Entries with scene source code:
▼

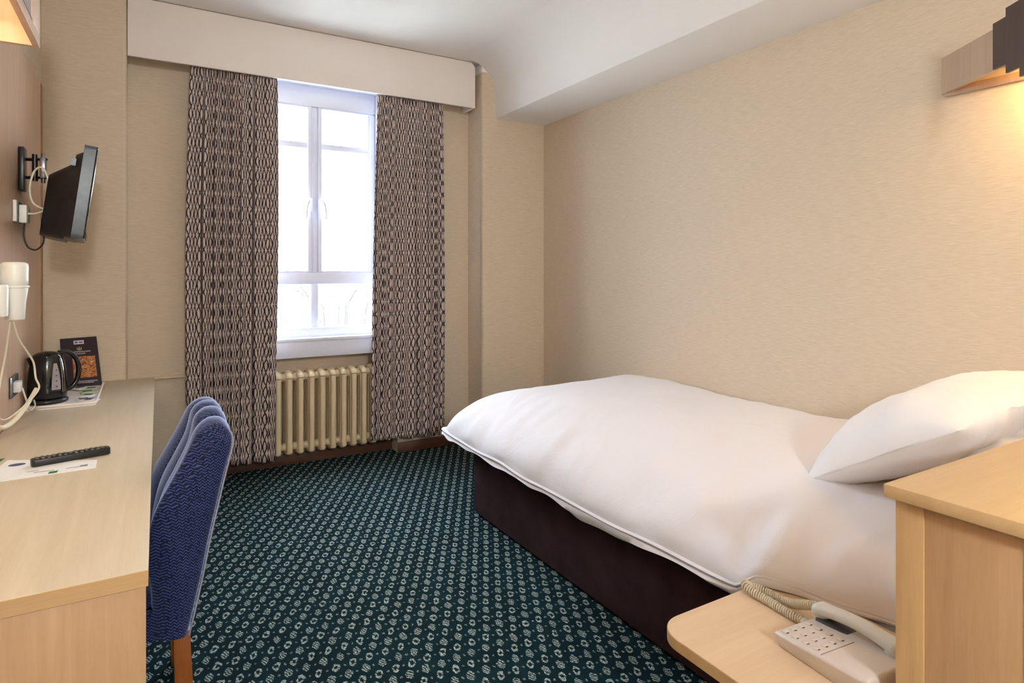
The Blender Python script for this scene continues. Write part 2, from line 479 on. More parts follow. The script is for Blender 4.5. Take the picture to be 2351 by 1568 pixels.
struct(B(XL, XL + 0.010, -0.6, 4.02, 0.735, 2.34).build('trim_4', M['maple_panel'], bevel=0.002, origin=(0, 0, 0)))
struct(B(XL, XL + 0.012, 4.02, 4.085, 0.735, 2.34).build('trim_5', M['trim_dark'], bevel=0.002, origin=(0, 0, 0)))

# ------------------------------------------------------------------ window
win = bpy.data.objects.new('window_1', None); COL.objects.link(win); ORG['window_1'] = Vector((1.015, 4.45, WZ0)); win.location = ORG['window_1']; win['kind'] = 'structure'
wf = MB(); y0, y1 = 4.445, 4.50
wf.box(WX0, WX1, y0 - 0.02, y1, WZ0, WZ0 + 0.075); wf.box(WX0, WX1, y0 - 0.01, y1, 2.515, WZ1)
wf.box(WX0, WX0 + 0.05, y0, y1, WZ0 + 0.075, 2.515); wf.box(WX1 - 0.035, WX1, y0, y1, WZ0 + 0.075, 2.515)
wf.box(WX0, WX1, y0 - 0.012, y1, 1.262, 1.345)
wf.box(0.990, 1.036, y0 + 0.004, y1, 1.345, 2.515)
wf.box(0.985, 1.040, y0, y1, WZ0 + 0.075, 1.262)
wf.build('window_frame', M['white_gloss'], win, bevel=0.006)
for (a, b) in ((WX0 + 0.05, 0.990), (1.036, WX1 - 0.035)):
    cs = MB(); z0, z1 = 1.345, 2.515; tw = 0.026
    cs.box(a, a + tw, y0 - 0.008, y1 - 0.01, z0, z1); cs.box(b - tw, b, y0 - 0.008, y1 - 0.01, z0, z1)
    cs.box(a + tw, b - tw, y0 - 0.008, y1 - 0.01, z0, z0 + 0.012); cs.box(a + tw, b - tw, y0 - 0.008, y1 - 0.01, z1 - 0.012, z1)
    cs.box(a + tw, b - tw, y0 + 0.004, y1 - 0.015, 2.220, 2.262)
    cs.build('casement', M['white_gloss'], win, bevel=0.004)
for sx, hx in ((-1, 0.985), (1, 1.041)):
    h = MB(); h.box(hx - 0.009, hx + 0.009, y0 - 0.022, y0 - 0.006, 1.77, 1.87)
    h.tube(smooth_path([(hx, y0 - 0.03, 1.86), (hx + sx * 0.022, y0 - 0.055, 1.84), (hx + sx * 0.036, y0 - 0.058, 1.79), (hx + sx * 0.040, y0 - 0.055, 1.72)], 6), [0.007] * 18 + [0.005], 8)
    h.build('window_handle', M['white_gloss'], win, bevel=0.0)
B(WX0 + 0.03, WX1 - 0.02, 4.478, 4.482, WZ0 + 0.06, 2.53).build('window_pane', M['glass'], win)
sl = MB().box(0.46, 1.57, 4.335, 4.43, 0.872, 0.895); sl.build('window_sill', M['white_gloss'], win, bevel=0.005)
B(0.47, 1.56, 4.345, 4.372, 0.762, 0.872).build('sill_fascia', M['white_gloss'], win, bevel=0.003)
mb = MB(); mb.box(WX0, WX1, YA - 0.002, y0, WZ1 - 0.004, WZ1); mb.box(WX0, WX0 + 0.004, YA - 0.002, y0, 0.895, WZ1); mb.box(WX1 - 0.004, WX1, YA - 0.002, y0, 0.895, WZ1)
mb.build('window_reveal', M['white_gloss'], win)

# ------------------------------------------------------------------ curtain pelmet board (valance)
YV = 4.175
pts = [(AL + 0.004, 2.60), (2.150, 2.60)] + [(2.150 - 0.05 + 0.05 * math.cos(a), 2.896 + 0.05 * math.sin(a)) for a in [k * PI / 16 for k in range(9)]] + [(AL + 0.004, 2.946)]
mb = MB(); n = len(pts)
mb.add([(x, YV, z) for x, z in pts] + [(x, YV + 0.018, z) for x, z in pts], [tuple(range(n)), tuple(range(2 * n - 1, n - 1, -1))] + [(i, (i + 1) % n, n + (i + 1) % n, n + i) for i in range(n)])
val = thing('curtain_pelmet', (1.02, YV, 2.60), 'long cream painted pelmet board across the top of the window alcove', 'pelmet')
mb.build('front_board', M['pelmet_paint'], val, bevel=0.004)
B(2.132, 2.150, YV + 0.018, YA, 2.60, 2.88).build('return_board', M['pelmet_paint'], val, bevel=0.003)
B(AL + 0.004, 2.14, YV + 0.018, YA, 2.905, 2.92).build('top_board', M['pelmet_paint'], val)
trk = thing('curtain_track', (1.02, 4.25, 2.66), 'slim white curtain track behind the cream pelmet board', 'curtain track')
B(0.02, 2.06, 4.225, 4.245, 2.655, 2.672).build('rail', M['white_plastic'], trk, bevel=0.002)
for bx in (0.1, 1.05, 2.0): B(bx - 0.012, bx + 0.012, 4.23, 4.365, 2.672, 2.69).build('bracket', M['white_plastic'], trk, bevel=0.002)

# ------------------------------------------------------------------ curtains
def curtain(name, t0, t1, b0, b1, ztop, zb0, zb1, nf, seed, label):
    rnd = random.Random(seed)
    NU, NV = nf * 30, 70
    ph = [rnd.uniform(-0.5, 0.5) for _ in range(nf + 2)]
    am = [rnd.choice((0.3, 0.7, 1.1)) for _ in range(nf + 2)]
    rows = []; uvs = []; width = (t1 - t0) * 1.9
    for j in range(NV + 1):
        v = j / NV; row = []
        for i in range(NU + 1):
            u = i / NU
            f = u * nf; k = int(min(f, nf - 1e-6)); fr = f - k
            a = am[k] * (1 - fr) + am[k + 1] * fr
            ff = f + 0.35 * math.sin(2 * PI * u * 1.3 + seed) + 0.08 * math.sin(v * 5 + ph[k])
            deep = 0.024 * a * (0.55 + 0.45 * sstep(0, 0.25, v))
            c = math.cos(2 * PI * ff)
            dn = ff - round(ff); cr = math.exp(-(dn / 0.11) ** 2) * a * (0.35 + 0.65 * sstep(0, 0.3, v))
            y = -0.020 * abs(math.cos(PI * dn)) - 0.006 * math.sin(2 * PI * ff * 0.37 + seed) + 0.012 * (1 - abs(math.cos(PI * dn))) + 0.052 * cr
            pin = math.exp(-(v / 0.03) ** 2)
            y = y * (1 - 0.7 * pin) + 0.006 * pin * math.sin(2 * PI * f * 4.0)
            y += 0.004 * noise.noise(Vector((u * 9, v * 4, seed)))
            x0 = t0 + (b0 - t0) * v; x1 = t1 + (b1 - t1) * v
            bul = 0.012 * math.sin(PI * min(1, v * 1.1))
            x = x0 + (x1 - x0) * u + bul * (u - 0.5) * 2 - 0.004 * math.sin(2 * PI * ff) * (1 - pin)
            zb = zb0 + (zb1 - zb0) * u + 0.008 * math.sin(2 * PI * ff + 1)
            z = ztop + (zb - ztop) * v
            row.append((x, 4.230 + y, z)); uvs.append((u * width + seed * 0.37, z * 1.0))
        rows.append(row)
    # cloth coordinates: true length measured along the folds at mid height
    mid = rows[NV // 2]; arc = [0.0]
    for i in range(NU):
        a_, b_ = mid[i], mid[i + 1]; arc.append(arc[-1] + math.hypot(b_[0] - a_[0], b_[1] - a_[1]))
    uvs = [(arc[i] + seed * 0.37, rows[j][i][2]) for j in range(NV + 1) for i in range(NU + 1)]
    mb = MB(); mb.grid(rows); mb.uv = uvs
    root = thing(name, ((b0 + b1) / 2, 4.232, zb0), label, 'curtain', 'patterned window curtains')
    o = mb.build('curtain_panel', M['curtain'], root)
    md = o.modifiers.new('thick', 'SOLIDIFY'); md.thickness = 0.0015
    # pencil-pleat heading tape behind the top edge
    tp = MB(); tr = []
    for zz in (ztop - 0.002, ztop - 0.07):
        tr.append([(t0 + (t1 - t0) * i / 80, 4.243 + 0.004 * math.sin(i * 1.3), zz) for i in range(81)])
    tp.grid(tr); t_ = tp.build('heading_tape', M['cream_cord'], root)
    t_.modifiers.new('thick', 'SOLIDIFY').thickness = 0.001
    return root
curtain('curtain', 0.222, 0.722, 0.198, 0.706, 2.648, 0.150, 0.118, 8, 3, 'patterned curtain hanging on the left side of the window behind the desk chair')
curtain('curtain', 1.398, 1.898, 1.352, 1.915, 2.648, 0.160, 0.130, 7, 5, 'patterned curtain hanging on the right side of the window towards the bed')

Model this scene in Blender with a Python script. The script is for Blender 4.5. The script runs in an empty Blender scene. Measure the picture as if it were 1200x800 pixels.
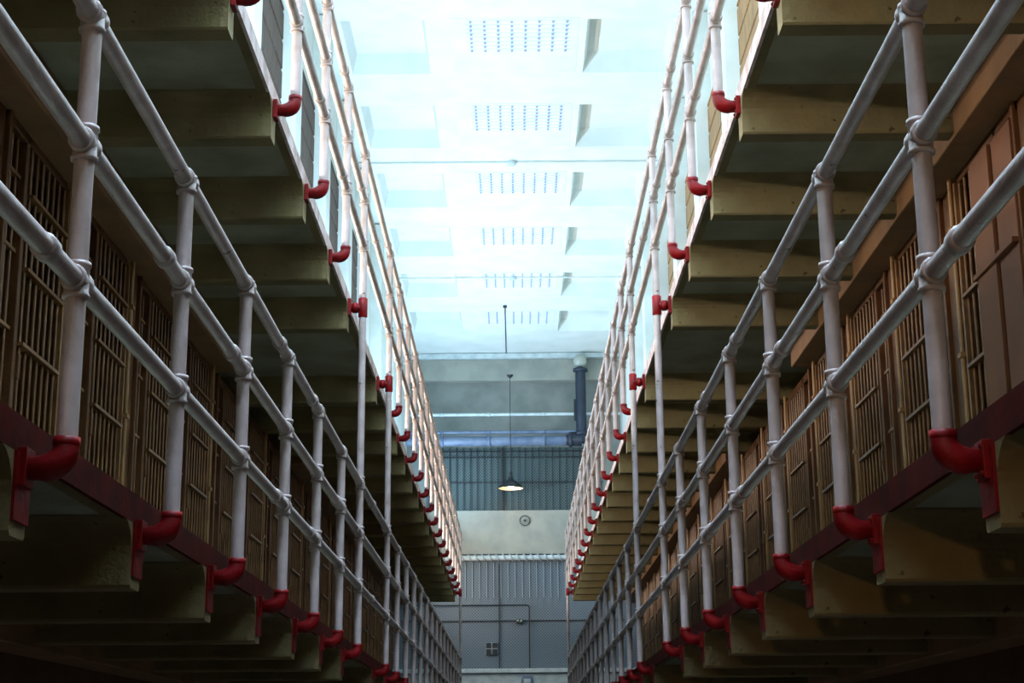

▲

» THE REQUEST:
Emit the lines of the material exactly, from its first line to the line containing "M['trim_dark'], bevel=0.002, origin=(0, 0, 0)))", inclusive; leave every picture out.

» ANSWER IN FULL:
The Blender Python script for this scene continues. Write part 2, from line 479 on. More parts follow. The script is for Blender 4.5. Take the picture to be 2351 by 1568 pixels.
struct(B(XL, XL + 0.010, -0.6, 4.02, 0.735, 2.34).build('trim_4', M['maple_panel'], bevel=0.002, origin=(0, 0, 0)))
struct(B(XL, XL + 0.012, 4.02, 4.085, 0.735, 2.34).build('trim_5', M['trim_dark'], bevel=0.002, origin=(0, 0, 0)))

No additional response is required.